Until man had possessions he had no need for locks. What's more the earliest form of lock was as simple as a stone rolled across the mouth of a cave to keep out intruders.
The first lock with any degree of complexity however, was the Egyptian lock of about 4,000 years ago. This was made of wood and worked on the same principle as the modern pin tumbler lock. A hollow wooden bolt which slid into a staple, had several holes in it, and the staple above the bolt contained weighted tumblers. These dropped into the holes when the bolt was in its shut position, this preventing the bolt from being drawn back. The wooden key had pegs to match the weighted tumblers. When the key was pushed into the hollow bolt, it could be lifted to raise the tumblers and the bolt could then be drawn back. Variations on this have been found from comparatively early times in such diverse parts of the world as Scotland , Japan , Norway and America .
It is thought that lockmaking in this country began with rough specimens being made before the reign of King Alfred. The products became more important and were greatly improved by the time of Queen Elizabeth I when locks were made by blacksmiths. The Willenhall blacksmiths relied on locally made wrought iron for the manufacture of the locks. This was produced from the coal and iron found nearby in abundant quantities.

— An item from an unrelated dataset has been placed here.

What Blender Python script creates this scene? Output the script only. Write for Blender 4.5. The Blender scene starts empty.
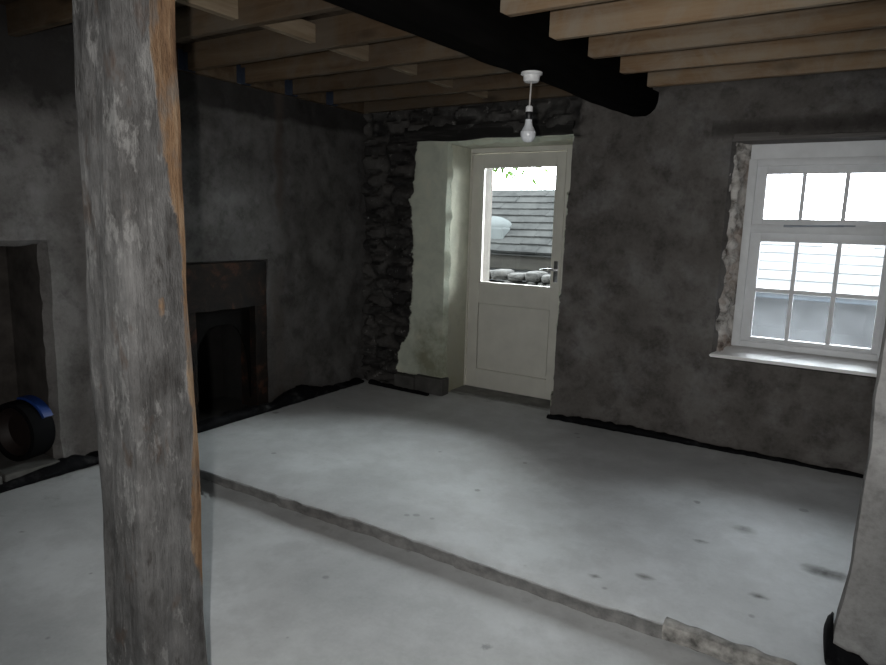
import bpy, bmesh, math, random
from mathutils import Vector, Matrix, noise
random.seed(7)
SC = bpy.context.scene
COL = SC.collection
YW = 4.58          # room face of the back wall
ZL = -0.07         # lower floor level (raised slab is z = 0)
ZJ = 2.34          # underside of the joists
XL = -3.75         # chimney breast face
XA = -3.87         # alcove wall face

# ------------------------------------------------------------------ helpers
def fbm(p, s=1.0, o=4):
    return noise.fractal(Vector((p[0]*s, p[1]*s, p[2]*s)), 1.0, 2.0, o)
def ss(a, b, x):
    if a == b: return 1.0 if x >= a else 0.0
    t = max(0.0, min(1.0, (x-a)/(b-a))); return t*t*(3-2*t)
def lerp(a, b, t): return a+(b-a)*t

def tag(o, label=None, cat=None, group=None, kind=None):
    if label: o['label'] = label
    if cat: o['category'] = cat
    if group: o['group'] = group
    if kind: o['kind'] = kind
    return o
def struct(o, label=None, cat=None):
    return tag(o, label, cat, None, 'structure')
def empty(name, loc=(0, 0, 0)):
    o = bpy.data.objects.new(name, None); COL.objects.link(o); o.location = loc
    o.empty_display_size = 0.1
    return o

class MB:
    """collects geometry, then links it as one mesh object"""
    def __init__(s): s.v = []; s.f = []; s.m = []; s.attrs = {}
    def add(s, verts, faces, mi=0):
        b = len(s.v); s.v += [tuple(p) for p in verts]
        s.f += [tuple(b+i for i in f) for f in faces]; s.m += [mi]*len(faces)
    def box(s, x0, x1, y0, y1, z0, z1, mi=0, bev=0.0, rot=None, pivot=None):
        bm = bmesh.new()
        bmesh.ops.create_cube(bm, size=1.0)
        for v in bm.verts:
            v.co = Vector((lerp(x0, x1, v.co.x+.5), lerp(y0, y1, v.co.y+.5), lerp(z0, z1, v.co.z+.5)))
        if bev > 0:
            bmesh.ops.bevel(bm, geom=list(bm.edges), offset=bev, segments=2, profile=0.6, affect='EDGES')
        if rot is not None:
            pv = Vector(pivot) if pivot else Vector(((x0+x1)/2, (y0+y1)/2, (z0+z1)/2))
            for v in bm.verts: v.co = pv + rot @ (v.co-pv)
        s.addbm(bm, mi)
    def addbm(s, bm, mi=0):
        bm.verts.index_update()
        s.add([v.co.copy() for v in bm.verts], [[v.index for v in f.verts] for f in bm.faces], mi); bm.free()
    def tube(s, pts, r, n=10, mi=0, cap=True):
        pts = [Vector(p) for p in pts]; rr = r if isinstance(r, (list, tuple)) else [r]*len(pts)
        V = []; F = []
        up = Vector((0, 0, 1))
        for i, p in enumerate(pts):
            t = (pts[min(i+1, len(pts)-1)]-pts[max(i-1, 0)]).normalized()
            a = t.cross(up)
            if a.length < 1e-3: a = t.cross(Vector((1, 0, 0)))
            a.normalize(); b = a.cross(t).normalized()
            for k in range(n):
                th = 2*math.pi*k/n
                V.append(p+a*math.cos(th)*rr[i]+b*math.sin(th)*rr[i])
        for i in range(len(pts)-1):
            for k in range(n):
                F.append((i*n+k, i*n+(k+1) % n, (i+1)*n+(k+1) % n, (i+1)*n+k))
        if cap:
            F.append(tuple(range(n-1, -1, -1))); F.append(tuple((len(pts)-1)*n+k for k in range(n)))
        s.add(V, F, mi)
    def lathe(s, prof, c=(0, 0, 0), n=28, mi=0, axis=None):
        c = Vector(c); V = []; F = []
        M = Matrix.Identity(3) if axis is None else Vector((0, 0, 1)).rotation_difference(Vector(axis)).to_matrix()
        for r, z in prof:
            for k in range(n):
                th = 2*math.pi*k/n
                V.append(c+M @ Vector((r*math.cos(th), r*math.sin(th), z)))
        for i in range(len(prof)-1):
            for k in range(n):
                F.append((i*n+k, i*n+(k+1) % n, (i+1)*n+(k+1) % n, (i+1)*n+k))
        if prof[0][0] > 1e-4: F.append(tuple(range(n-1, -1, -1)))
        if prof[-1][0] > 1e-4: F.append(tuple((len(prof)-1)*n+k for k in range(n)))
        s.add(V, F, mi)
    def build(s, name, mats, parent=None, smooth=False, org=None, fix=True):
        me = bpy.data.meshes.new(name)
        o3 = Vector(org) if org is not None else Vector((0, 0, 0))
        me.from_pydata([tuple(Vector(p)-o3) for p in s.v], [], s.f)
        if not isinstance(mats, (list, tuple)): mats = [mats]
        for m in mats: me.materials.append(m)
        me.polygons.foreach_set('material_index', s.m)
        for k, vals in s.attrs.items():
            a = me.attributes.new(k, 'FLOAT', 'POINT'); a.data.foreach_set('value', vals)
        if fix:
            bm = bmesh.new(); bm.from_mesh(me)
            bmesh.ops.recalc_face_normals(bm, faces=bm.faces); bm.to_mesh(me); bm.free()
        if smooth:
            me.shade_smooth()
            if smooth is not True: me.set_sharp_from_angle(angle=math.radians(smooth))
        me.update()
        o = bpy.data.objects.new(name, me); COL.objects.link(o)
        if parent is not None:
            o.parent = parent
            o.location = o3-parent.matrix_basis.translation
            if parent.parent is not None: o.location = o3-parent.location-parent.parent.location
        else: o.location = o3
        return o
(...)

As the blacksmiths evolved into specialised locksmiths and keysmiths so their work became progressively more intricate. All parts required for locks were hammered out to rough sizes and then filed down to shape. The file and the hammer were the most important tools of the locksmith. Many weeks must have been spent making some of the intricate locks and keys of Elizabethan times. The best locks by now possessed keys with numerous fine splits and perforations and the manufacturers of these needed to serve long apprenticeships. It was written that Queen Elizabeth granted to the township of Wllenhall the privilege of making all the locks required for state purposes. Although this has not been substantiated, the writer argued that this profitable piece of state patronage saw the rapid growth of Willenhall, and so lock making became the staple trade of Wolverhampton and Willenhall.

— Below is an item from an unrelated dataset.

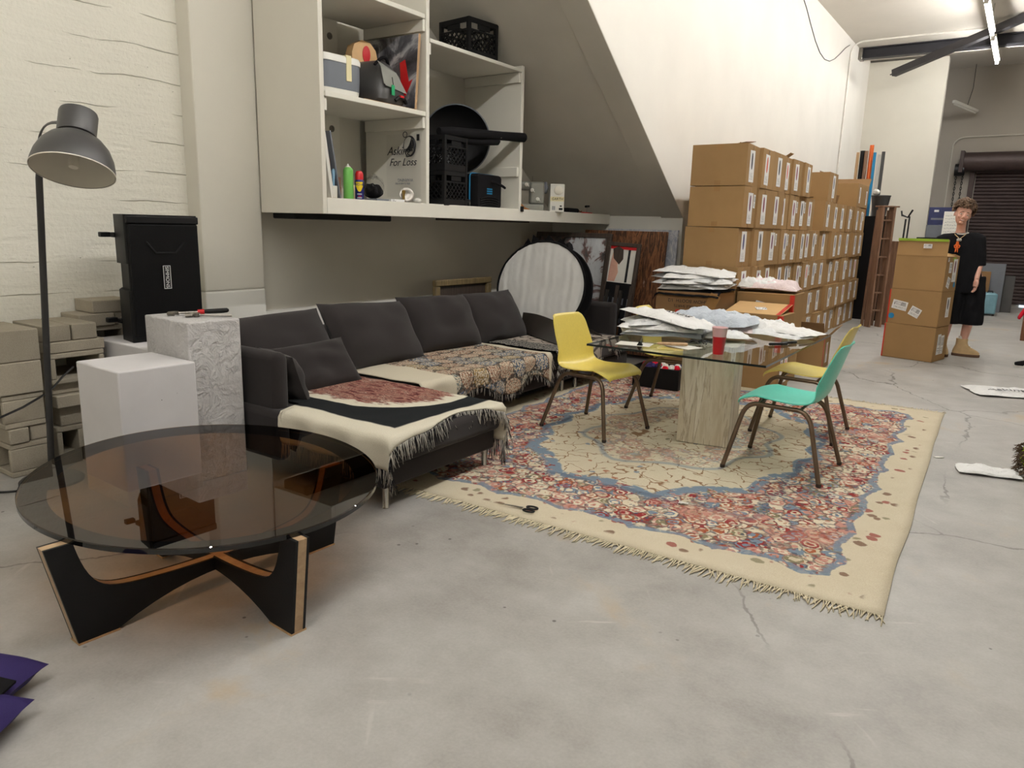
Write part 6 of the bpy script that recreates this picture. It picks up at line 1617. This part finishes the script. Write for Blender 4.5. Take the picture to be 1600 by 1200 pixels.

The dramatic rise in the population in the eighteenth century as industry expanded after the discovery of coal and iron, had its effect on Willenhall. Parish registers record a figure of 3,143 inhabitants in Willenhall and Short Heath in 1801. By 1861 this figure had risen to 17,256. Suffice it to say for the moment that for some one thousand years Willenhall seems to have stood waiting for a specific identity. During the latter part of this time it survived a serious fire of 1659. Willenhall rose bravely from the ashes and stood, waiting. In the fullness of time the 'lock and key' industry arrived.

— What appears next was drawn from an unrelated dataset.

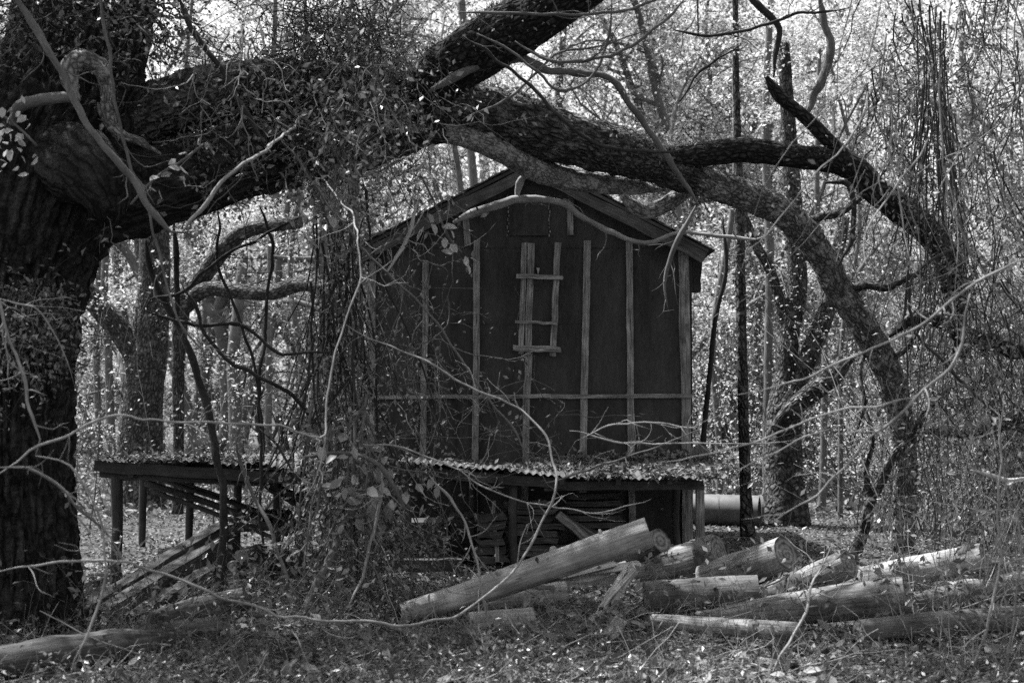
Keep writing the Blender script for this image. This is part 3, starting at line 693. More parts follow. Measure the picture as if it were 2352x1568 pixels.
def log(label, pts, rpx, mat='logwood', end='rings', seed=0, amp=0.06, ridge=0.004, ends=(1, 1), name='log', group='felled logs heaped before the shed', bark=0.42, knots=2):
    P = [at(*p) for p in pts]; R = [rm(q, p[2]) for q, p in zip(rpx, pts)]
    t = thing(name, P[0], label, 'log', group)
    mb = MB(); C, r = tube(mb, P, R, 40, 0.035, amp=amp, freq=2.2, ridge=ridge, rn=14, rl=1.2, seed=seed, cap=False)
    obj('log_body', mb, M[mat], t, smooth=True)
    S_, C_ = tube.surface; n_, sg = S_.shape[:2]; rng = np.random.default_rng(seed + 900)
    if bark:
        out = S_ + (S_ - C_[:, None, :]) / (np.linalg.norm(S_ - C_[:, None, :], axis=2)[..., None] + 1e-9) * (0.009 + 0.005 * vnoise(S_.reshape(-1, 3) * 30, seed).reshape(n_, sg, 1))
        i = np.arange(n_ - 1)[:, None]; j = np.arange(sg)[None, :]; j2 = (j + 1) % sg
        Qb = np.stack([i * sg + j, i * sg + j2, (i + 1) * sg + j2, (i + 1) * sg + j], -1).reshape(-1, 4)
        ctr = out.reshape(-1, 3)[Qb].mean(1); f = fbm(ctr * np.array([3.0, 6.0, 6.0]), seed + 60, 3)
        Qb = Qb[f > bark]
        if len(Qb):
            used_, inv = np.unique(Qb, return_inverse=True); mb = MB(); uvq = np.stack([ctr[f > bark][:, [1, 0]]] * 4, 1)
            mb.add(out.reshape(-1, 3)[used_], inv.reshape(-1, 4), uvq); obj('bark_patch', mb, M['logdark'], t, kind='stuff', smooth=True)
    for q in range(knots):
        a = rng.integers(int(n_ * .15), int(n_ * .9)); p = S_[a, rng.integers(0, sg)]; d = p - C_[a]; d /= np.linalg.norm(d); rk = rng.uniform(.014, .03)
        mb = MB(); tube(mb, [p - d * .03, p + d * .012, p + d * rng.uniform(.02, .05)], [rk * 1.5, rk, rk * .6], 9, .02, amp=.2, freq=20, seed=seed + q); obj('knot', mb, M[mat], t, smooth=True)
    for k, (e, i, j) in enumerate(((ends[0], 0, 1), (ends[1], -1, -2))):
        if e:
            n = C[i] - C[j]; mb = MB(); disc(mb, C[i] - n / np.linalg.norm(n) * 0.004, n, r[i] * 1.0, seed + k); obj('sawn_end', mb, M[end], t)
    return C, r

log('long pale log resting aslant across the pile, its right end raised', [(926, 1410, 11.0), (1100, 1356, 11.0), (1300, 1288, 10.95), (1492, 1222, 10.9)], [25, 30, 34, 35], 'logwood', seed=1, bark=0.42, knots=3)
log('short pale log tucked under the long aslant log', [(1010, 1398, 11.35), (1150, 1376, 11.5), (1300, 1362, 11.6)], [22, 25, 27], 'logwood', seed=2, bark=0.42, knots=1)
log('half-buried pale log end below the short log in the leaves', [(1075, 1430, 10.62), (1150, 1424, 10.68), (1222, 1418, 10.75)], [24, 25, 24], 'logwood', seed=3, bark=0.35, knots=0)
log('log with peeling bark beyond the raised end of the long log', [(1470, 1312, 12.9), (1580, 1288, 12.7), (1652, 1268, 12.55)], [40, 42, 44], 'logmid', seed=4, ridge=0.010, bark=0.26)
log('thick pale log with a dark sawn end beside the peeling log', [(1620, 1336, 12.5), (1730, 1300, 12.25), (1806, 1270, 12.0)], [42, 42, 40], 'logmid', seed=5)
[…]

One of its strongholds was New Invention, a small area two miles North East of the centre of Willenhall but within its township. The origin of the name New Invention has been a matter of considerable debate. The historian Hackwood favoured the legend that the name commemorated the invention of a new kind of chimney pot, while others believe that it relates to a new kind of pump used in the local mines or even a machine for the manufacture of locks and keys. The name is certainly old - it was current as early as the 17th century - but its meaning will probably always remain a mystery. There is one other village called New Invention, in Shropshire but this place name has a local origin of no significance to the Willenhall area,
Of course the skill of locksmiths was being continually challenged by thieves with increasing degrees of cunning. The locksmiths needed to keep a step or two ahead of the thieves. Robert Barron a Yorkshire man certainly moved them a long stride ahead when he patented a lever lock in 1778. This had two pivoted tumblers which were double acting, i.e. they had to be lifted simultaneously to precisely the correct height before the bolt could be withdrawn.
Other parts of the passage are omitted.